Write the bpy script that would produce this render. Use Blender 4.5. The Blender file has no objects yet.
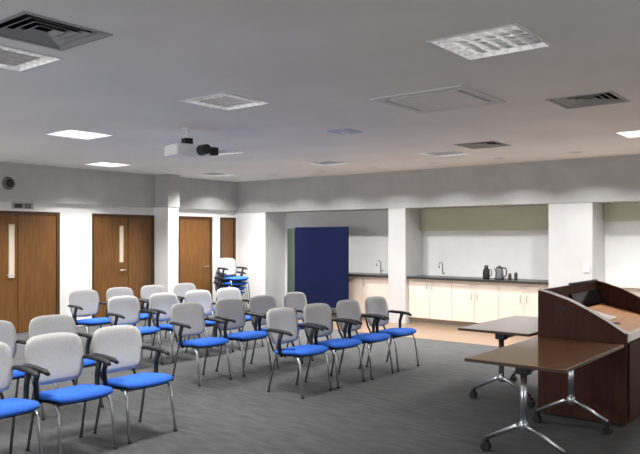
import bpy, bmesh, math, random
from mathutils import Vector, Matrix
random.seed(7)
R = math.radians
COL = bpy.context.scene.collection
SC = bpy.context.scene

# ---------------------------------------------------------------- materials
def new_mat(name, color, rough=.5, metal=0., coat=0., spec=.5, emit=None, estr=0., trans=0.):
    m = bpy.data.materials.new(name); m.use_nodes = True
    b = m.node_tree.nodes['Principled BSDF']
    b.inputs['Base Color'].default_value = (*color, 1)
    b.inputs['Roughness'].default_value = rough
    b.inputs['Metallic'].default_value = metal
    b.inputs['Coat Weight'].default_value = coat
    b.inputs['Specular IOR Level'].default_value = spec
    b.inputs['Transmission Weight'].default_value = trans
    if emit:
        b.inputs['Emission Color'].default_value = (*emit, 1)
        b.inputs['Emission Strength'].default_value = estr
    return m

def noise_mat(name, c1, c2, scale=8, rough=.6, stretch=(1,1,1), detail=4, bump=0., lo=.35, hi=.65, **k):
    m = new_mat(name, c1, rough, **k)
    nt = m.node_tree; n = nt.nodes; l = nt.links; b = n['Principled BSDF']
    tc = n.new('ShaderNodeTexCoord'); mp = n.new('ShaderNodeMapping'); mp.inputs['Scale'].default_value = stretch
    ns = n.new('ShaderNodeTexNoise'); ns.inputs['Scale'].default_value = scale; ns.inputs['Detail'].default_value = detail
    rp = n.new('ShaderNodeValToRGB')
    rp.color_ramp.elements[0].position = lo; rp.color_ramp.elements[0].color = (*c1, 1)
    rp.color_ramp.elements[1].position = hi; rp.color_ramp.elements[1].color = (*c2, 1)
    l.new(tc.outputs['Object'], mp.inputs['Vector']); l.new(mp.outputs['Vector'], ns.inputs['Vector'])
    l.new(ns.outputs['Fac'], rp.inputs['Fac']); l.new(rp.outputs['Color'], b.inputs['Base Color'])
    if bump:
        bp = n.new('ShaderNodeBump'); bp.inputs['Strength'].default_value = bump; bp.inputs['Distance'].default_value = .004
        l.new(ns.outputs['Fac'], bp.inputs['Height']); l.new(bp.outputs['Normal'], b.inputs['Normal'])
    return m

M = {}
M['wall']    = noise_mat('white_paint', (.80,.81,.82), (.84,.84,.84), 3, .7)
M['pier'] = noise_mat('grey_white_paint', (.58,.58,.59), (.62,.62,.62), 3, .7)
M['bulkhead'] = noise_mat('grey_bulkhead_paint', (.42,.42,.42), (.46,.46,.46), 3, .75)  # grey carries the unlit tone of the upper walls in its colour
M['ceiling'] = noise_mat('ceiling_tile', (.85,.835,.80), (.90,.885,.85), 1.1, .85)
M['trim']    = new_mat('white_gloss_paint', (.82,.81,.80), .4)
M['olive']   = noise_mat('olive_cream_panel', (.50,.51,.37), (.54,.55,.41), 2, .55)
M['cream']   = noise_mat('cream_laminate', (.83,.72,.63), (.86,.76,.68), 3, .4)
M['plinth']  = new_mat('taupe_plinth', (.40,.34,.29), .5)
M['worktop'] = new_mat('dark_worktop', (.03,.03,.028), .35)
M['paletop'] = new_mat('pale_worktop', (.72,.68,.63), .35)
M['vinyl']   = noise_mat('tan_vinyl', (.22,.145,.095), (.27,.185,.125), 4, .3, (1,6,1))
M['door']    = noise_mat('oak_veneer', (.135,.056,.013), (.19,.085,.022), 5, .42, (1,6,.5))
M['doorframe'] = noise_mat('dark_oak_frame', (.06,.026,.009), (.085,.038,.013), 5, .45, (1,6,.5))
M['pane']    = new_mat('pale_vision_glass', (.78,.66,.52), .15)  # pale colour stands in for corridor light behind the glass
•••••
Repeat only the lines from the beginning of the material through the line containing "SC = bpy.context.scene", both ends kept, leaving pictures out.

## SOLUTION FOR THIS EXERCISE
Write the bpy script that would produce this render. Use Blender 4.5. The Blender file has no objects yet.
import bpy, bmesh, math, random
from mathutils import Vector, Matrix
random.seed(7)
R = math.radians
COL = bpy.context.scene.collection
SC = bpy.context.scene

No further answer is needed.